» **The task**
Each line from the beginning of the data below through the line containing "import numpy as np" should be repeated exactly, please.
----- Provided material -----
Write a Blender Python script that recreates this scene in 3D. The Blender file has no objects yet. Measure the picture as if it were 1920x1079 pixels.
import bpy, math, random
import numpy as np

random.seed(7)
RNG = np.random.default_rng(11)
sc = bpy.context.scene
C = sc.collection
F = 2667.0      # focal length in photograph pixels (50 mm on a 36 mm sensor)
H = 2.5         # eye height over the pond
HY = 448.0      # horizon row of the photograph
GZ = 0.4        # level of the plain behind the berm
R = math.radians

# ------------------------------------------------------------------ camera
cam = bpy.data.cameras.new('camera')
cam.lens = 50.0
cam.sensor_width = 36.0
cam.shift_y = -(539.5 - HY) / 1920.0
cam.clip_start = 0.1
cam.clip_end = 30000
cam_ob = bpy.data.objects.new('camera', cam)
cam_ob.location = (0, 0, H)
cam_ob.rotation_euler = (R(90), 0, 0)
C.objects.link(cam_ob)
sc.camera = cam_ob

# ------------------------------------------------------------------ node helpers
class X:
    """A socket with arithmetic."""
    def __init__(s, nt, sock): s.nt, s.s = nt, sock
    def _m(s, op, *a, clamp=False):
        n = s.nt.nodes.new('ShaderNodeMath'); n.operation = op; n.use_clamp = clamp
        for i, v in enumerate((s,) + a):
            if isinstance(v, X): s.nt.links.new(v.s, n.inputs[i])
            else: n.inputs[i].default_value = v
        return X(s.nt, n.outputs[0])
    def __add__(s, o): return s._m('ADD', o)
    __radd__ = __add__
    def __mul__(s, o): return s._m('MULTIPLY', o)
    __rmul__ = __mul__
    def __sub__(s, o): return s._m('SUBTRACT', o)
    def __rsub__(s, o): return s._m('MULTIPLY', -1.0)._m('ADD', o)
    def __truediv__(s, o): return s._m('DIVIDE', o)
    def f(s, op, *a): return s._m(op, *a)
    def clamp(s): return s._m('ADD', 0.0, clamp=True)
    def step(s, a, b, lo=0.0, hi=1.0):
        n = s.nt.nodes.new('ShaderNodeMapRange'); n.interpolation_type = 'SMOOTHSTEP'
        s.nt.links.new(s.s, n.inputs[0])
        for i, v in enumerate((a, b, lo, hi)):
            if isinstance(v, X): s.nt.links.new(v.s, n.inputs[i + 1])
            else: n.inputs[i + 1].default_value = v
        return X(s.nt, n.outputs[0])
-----
» **Task result**
Write a Blender Python script that recreates this scene in 3D. The Blender file has no objects yet. Measure the picture as if it were 1920x1079 pixels.
import bpy, math, random
import numpy as np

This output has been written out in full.